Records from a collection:
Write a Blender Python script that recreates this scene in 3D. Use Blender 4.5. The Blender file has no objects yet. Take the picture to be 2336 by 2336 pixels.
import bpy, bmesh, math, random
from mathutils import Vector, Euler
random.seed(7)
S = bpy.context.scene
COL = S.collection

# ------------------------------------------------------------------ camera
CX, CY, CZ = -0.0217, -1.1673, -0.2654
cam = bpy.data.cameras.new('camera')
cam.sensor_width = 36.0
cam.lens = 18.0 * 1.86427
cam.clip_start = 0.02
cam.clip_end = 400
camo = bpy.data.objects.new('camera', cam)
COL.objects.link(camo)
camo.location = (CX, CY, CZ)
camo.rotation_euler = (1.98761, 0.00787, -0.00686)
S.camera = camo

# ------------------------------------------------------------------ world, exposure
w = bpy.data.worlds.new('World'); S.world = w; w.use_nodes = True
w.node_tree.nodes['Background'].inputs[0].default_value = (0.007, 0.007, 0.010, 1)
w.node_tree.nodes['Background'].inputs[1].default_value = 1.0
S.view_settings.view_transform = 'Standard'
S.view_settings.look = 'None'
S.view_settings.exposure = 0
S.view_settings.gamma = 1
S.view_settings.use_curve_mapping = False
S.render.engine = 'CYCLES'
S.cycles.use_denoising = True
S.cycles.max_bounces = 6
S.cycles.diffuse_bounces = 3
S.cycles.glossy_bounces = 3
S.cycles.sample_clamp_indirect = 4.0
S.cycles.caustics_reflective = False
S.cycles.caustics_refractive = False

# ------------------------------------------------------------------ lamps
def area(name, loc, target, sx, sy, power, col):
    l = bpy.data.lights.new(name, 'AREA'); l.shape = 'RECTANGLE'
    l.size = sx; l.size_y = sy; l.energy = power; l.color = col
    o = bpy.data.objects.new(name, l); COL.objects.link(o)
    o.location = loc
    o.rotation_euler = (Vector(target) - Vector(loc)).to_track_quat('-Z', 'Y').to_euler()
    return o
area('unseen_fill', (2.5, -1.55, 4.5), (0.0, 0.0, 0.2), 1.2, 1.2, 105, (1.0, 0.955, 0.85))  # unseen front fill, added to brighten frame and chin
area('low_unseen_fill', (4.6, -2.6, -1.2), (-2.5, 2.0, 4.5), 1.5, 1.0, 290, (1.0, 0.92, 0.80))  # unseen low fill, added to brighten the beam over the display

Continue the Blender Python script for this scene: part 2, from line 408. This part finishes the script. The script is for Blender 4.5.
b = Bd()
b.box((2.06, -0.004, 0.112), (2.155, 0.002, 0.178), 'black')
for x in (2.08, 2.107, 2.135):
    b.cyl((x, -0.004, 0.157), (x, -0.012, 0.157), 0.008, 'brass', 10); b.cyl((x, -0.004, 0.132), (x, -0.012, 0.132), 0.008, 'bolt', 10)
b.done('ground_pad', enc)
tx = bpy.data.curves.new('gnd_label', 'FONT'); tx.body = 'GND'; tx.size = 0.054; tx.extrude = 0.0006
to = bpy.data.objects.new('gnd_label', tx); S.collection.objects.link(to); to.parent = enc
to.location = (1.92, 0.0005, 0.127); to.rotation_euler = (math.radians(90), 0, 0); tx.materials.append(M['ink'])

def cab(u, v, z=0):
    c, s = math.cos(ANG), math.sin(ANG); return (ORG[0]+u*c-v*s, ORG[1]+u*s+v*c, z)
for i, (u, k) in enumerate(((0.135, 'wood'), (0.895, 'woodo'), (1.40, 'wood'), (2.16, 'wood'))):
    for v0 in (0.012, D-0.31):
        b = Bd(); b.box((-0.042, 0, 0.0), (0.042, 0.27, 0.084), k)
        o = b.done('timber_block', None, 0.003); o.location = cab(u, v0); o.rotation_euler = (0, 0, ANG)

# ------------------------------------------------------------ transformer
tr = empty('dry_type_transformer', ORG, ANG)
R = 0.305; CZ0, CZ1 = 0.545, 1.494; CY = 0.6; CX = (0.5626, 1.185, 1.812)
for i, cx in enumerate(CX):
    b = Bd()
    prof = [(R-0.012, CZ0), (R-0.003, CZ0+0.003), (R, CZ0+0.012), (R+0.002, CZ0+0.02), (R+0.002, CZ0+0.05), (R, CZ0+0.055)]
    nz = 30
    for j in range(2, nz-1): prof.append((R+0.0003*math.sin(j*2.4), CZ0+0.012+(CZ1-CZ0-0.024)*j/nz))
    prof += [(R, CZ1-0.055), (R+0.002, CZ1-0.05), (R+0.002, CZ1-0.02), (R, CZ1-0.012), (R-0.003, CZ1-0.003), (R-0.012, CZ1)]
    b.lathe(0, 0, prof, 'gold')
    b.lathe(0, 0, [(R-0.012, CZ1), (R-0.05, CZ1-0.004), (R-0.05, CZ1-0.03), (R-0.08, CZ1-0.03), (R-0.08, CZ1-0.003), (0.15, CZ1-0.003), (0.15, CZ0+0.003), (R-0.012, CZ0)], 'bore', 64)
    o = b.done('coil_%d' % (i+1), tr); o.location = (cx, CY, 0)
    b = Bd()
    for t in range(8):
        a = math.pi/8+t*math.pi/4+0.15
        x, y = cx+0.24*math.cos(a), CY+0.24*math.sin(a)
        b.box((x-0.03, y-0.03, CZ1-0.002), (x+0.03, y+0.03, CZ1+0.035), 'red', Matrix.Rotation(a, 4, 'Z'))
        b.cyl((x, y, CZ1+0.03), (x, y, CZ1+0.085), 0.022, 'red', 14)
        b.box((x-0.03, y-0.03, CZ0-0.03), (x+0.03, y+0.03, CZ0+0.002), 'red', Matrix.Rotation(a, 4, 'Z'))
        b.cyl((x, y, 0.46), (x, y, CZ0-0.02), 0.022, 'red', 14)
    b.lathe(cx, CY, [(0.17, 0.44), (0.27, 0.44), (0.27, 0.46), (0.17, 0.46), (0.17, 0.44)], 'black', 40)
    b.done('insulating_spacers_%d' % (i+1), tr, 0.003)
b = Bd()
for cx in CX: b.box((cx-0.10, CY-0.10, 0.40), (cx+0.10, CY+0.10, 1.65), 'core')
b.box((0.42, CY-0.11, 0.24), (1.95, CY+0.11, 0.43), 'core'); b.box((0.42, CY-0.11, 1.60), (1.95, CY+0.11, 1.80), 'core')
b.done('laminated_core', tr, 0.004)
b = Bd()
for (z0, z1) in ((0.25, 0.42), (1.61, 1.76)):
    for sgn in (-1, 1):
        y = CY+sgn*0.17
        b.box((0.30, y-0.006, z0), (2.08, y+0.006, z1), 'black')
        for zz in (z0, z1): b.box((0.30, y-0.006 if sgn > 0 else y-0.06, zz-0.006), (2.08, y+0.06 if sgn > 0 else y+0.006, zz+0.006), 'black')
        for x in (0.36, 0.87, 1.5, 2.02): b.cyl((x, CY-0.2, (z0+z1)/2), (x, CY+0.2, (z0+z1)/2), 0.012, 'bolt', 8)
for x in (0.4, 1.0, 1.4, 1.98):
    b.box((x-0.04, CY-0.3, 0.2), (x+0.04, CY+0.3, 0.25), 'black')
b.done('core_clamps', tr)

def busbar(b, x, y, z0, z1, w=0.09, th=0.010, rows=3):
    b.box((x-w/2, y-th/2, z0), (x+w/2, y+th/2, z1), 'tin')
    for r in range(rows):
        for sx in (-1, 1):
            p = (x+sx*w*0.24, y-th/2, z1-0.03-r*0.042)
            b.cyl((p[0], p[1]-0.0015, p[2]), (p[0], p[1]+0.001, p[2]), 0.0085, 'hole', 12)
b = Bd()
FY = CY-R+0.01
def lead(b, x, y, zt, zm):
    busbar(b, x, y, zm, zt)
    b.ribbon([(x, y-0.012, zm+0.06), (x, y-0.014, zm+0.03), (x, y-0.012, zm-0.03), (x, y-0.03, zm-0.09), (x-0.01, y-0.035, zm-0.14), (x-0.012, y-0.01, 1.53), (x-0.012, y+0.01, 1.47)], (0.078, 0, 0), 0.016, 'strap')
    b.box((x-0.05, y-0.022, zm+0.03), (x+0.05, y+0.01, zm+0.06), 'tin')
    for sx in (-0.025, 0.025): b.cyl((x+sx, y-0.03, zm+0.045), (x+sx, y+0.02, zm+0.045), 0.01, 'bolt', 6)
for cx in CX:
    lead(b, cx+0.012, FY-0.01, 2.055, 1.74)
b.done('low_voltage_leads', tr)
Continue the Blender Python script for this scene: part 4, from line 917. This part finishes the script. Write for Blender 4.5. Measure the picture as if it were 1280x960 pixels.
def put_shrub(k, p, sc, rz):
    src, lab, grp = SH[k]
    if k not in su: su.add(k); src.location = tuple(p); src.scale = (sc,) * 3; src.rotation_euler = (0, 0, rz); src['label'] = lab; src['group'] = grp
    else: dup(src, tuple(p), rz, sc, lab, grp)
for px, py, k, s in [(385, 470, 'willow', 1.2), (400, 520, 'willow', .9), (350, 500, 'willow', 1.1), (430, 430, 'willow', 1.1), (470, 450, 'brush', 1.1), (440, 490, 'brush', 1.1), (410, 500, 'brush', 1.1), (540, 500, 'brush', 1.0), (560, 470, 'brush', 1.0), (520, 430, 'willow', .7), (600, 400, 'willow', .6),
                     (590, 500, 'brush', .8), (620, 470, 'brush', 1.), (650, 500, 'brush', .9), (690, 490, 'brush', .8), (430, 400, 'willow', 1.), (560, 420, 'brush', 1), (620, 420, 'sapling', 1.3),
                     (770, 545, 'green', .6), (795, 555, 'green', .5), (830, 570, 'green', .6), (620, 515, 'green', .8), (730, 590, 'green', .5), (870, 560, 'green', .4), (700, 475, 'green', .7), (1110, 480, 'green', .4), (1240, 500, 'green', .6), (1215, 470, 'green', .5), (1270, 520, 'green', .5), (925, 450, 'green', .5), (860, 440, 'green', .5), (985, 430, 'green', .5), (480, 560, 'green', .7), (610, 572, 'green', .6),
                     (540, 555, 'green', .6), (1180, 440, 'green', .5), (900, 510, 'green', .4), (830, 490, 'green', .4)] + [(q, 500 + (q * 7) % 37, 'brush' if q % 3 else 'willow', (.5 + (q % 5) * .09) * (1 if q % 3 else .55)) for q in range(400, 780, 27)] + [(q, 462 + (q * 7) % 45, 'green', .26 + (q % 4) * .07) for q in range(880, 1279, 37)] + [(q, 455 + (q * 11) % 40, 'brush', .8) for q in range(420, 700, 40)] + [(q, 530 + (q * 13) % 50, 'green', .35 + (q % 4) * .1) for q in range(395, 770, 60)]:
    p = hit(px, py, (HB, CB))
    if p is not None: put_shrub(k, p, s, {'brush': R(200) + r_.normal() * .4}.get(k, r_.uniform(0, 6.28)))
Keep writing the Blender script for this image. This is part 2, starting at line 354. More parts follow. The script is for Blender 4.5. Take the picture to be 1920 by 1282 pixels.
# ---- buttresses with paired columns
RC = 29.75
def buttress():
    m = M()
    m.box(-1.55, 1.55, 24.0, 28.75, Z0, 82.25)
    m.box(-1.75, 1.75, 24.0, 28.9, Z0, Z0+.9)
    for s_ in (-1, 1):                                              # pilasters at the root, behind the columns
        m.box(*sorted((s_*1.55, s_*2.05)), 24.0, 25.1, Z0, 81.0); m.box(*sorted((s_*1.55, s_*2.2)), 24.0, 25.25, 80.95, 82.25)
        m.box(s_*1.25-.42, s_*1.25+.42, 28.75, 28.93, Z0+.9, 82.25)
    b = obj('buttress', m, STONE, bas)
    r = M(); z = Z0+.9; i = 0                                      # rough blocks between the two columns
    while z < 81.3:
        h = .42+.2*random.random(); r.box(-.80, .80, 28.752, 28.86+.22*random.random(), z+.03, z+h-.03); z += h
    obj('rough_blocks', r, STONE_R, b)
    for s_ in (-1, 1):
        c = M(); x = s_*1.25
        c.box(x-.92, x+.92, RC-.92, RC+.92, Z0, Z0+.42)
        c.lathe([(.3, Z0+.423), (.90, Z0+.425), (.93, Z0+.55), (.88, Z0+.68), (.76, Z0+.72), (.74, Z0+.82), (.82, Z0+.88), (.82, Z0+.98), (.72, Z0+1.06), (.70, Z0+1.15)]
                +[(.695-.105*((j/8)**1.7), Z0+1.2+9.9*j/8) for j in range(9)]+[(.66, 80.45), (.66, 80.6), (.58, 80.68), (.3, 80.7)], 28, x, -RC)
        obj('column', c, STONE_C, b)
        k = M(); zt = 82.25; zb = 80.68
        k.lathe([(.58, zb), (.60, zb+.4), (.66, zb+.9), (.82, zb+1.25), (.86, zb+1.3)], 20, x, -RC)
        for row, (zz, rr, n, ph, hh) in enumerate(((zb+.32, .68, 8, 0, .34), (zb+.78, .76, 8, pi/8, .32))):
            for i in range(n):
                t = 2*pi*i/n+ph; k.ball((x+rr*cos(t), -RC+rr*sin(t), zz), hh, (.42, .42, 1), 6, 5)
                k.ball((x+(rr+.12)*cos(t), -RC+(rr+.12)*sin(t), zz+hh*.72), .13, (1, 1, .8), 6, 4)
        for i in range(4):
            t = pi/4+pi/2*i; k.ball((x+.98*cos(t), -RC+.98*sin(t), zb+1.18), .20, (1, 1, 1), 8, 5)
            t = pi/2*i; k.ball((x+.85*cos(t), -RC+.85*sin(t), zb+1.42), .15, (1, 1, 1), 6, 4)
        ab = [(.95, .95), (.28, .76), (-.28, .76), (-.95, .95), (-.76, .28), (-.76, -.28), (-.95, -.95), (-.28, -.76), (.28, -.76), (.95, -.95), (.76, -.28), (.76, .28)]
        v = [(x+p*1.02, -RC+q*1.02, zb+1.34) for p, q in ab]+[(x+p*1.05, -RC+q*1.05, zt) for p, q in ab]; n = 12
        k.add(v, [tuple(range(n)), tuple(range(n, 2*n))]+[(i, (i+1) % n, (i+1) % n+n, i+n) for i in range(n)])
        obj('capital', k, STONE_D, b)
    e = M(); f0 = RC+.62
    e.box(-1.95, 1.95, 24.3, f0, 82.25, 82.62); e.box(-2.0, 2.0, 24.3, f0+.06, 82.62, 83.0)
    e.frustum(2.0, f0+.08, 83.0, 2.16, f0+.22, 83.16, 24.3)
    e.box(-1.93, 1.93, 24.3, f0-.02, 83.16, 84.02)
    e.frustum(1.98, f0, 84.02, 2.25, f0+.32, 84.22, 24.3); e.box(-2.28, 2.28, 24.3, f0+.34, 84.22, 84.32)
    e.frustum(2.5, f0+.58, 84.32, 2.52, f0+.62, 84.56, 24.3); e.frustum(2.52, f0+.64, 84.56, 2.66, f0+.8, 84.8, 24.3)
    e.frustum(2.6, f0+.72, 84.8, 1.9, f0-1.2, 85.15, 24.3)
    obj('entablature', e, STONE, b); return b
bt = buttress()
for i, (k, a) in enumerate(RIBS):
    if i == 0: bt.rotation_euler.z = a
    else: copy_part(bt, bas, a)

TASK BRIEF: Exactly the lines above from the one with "Continue the Blender Python script for this scene: part 2, from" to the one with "o = b.done('timber_block', None, 0.003);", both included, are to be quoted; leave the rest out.

THE RESPONSE:
Continue the Blender Python script for this scene: part 2, from line 408. This part finishes the script. The script is for Blender 4.5.
b = Bd()
b.box((2.06, -0.004, 0.112), (2.155, 0.002, 0.178), 'black')
for x in (2.08, 2.107, 2.135):
    b.cyl((x, -0.004, 0.157), (x, -0.012, 0.157), 0.008, 'brass', 10); b.cyl((x, -0.004, 0.132), (x, -0.012, 0.132), 0.008, 'bolt', 10)
b.done('ground_pad', enc)
tx = bpy.data.curves.new('gnd_label', 'FONT'); tx.body = 'GND'; tx.size = 0.054; tx.extrude = 0.0006
to = bpy.data.objects.new('gnd_label', tx); S.collection.objects.link(to); to.parent = enc
to.location = (1.92, 0.0005, 0.127); to.rotation_euler = (math.radians(90), 0, 0); tx.materials.append(M['ink'])

def cab(u, v, z=0):
    c, s = math.cos(ANG), math.sin(ANG); return (ORG[0]+u*c-v*s, ORG[1]+u*s+v*c, z)
for i, (u, k) in enumerate(((0.135, 'wood'), (0.895, 'woodo'), (1.40, 'wood'), (2.16, 'wood'))):
    for v0 in (0.012, D-0.31):
        b = Bd(); b.box((-0.042, 0, 0.0), (0.042, 0.27, 0.084), k)
        o = b.done('timber_block', None, 0.003); o.location = cab(u, v0); o.rotation_euler = (0, 0, ANG)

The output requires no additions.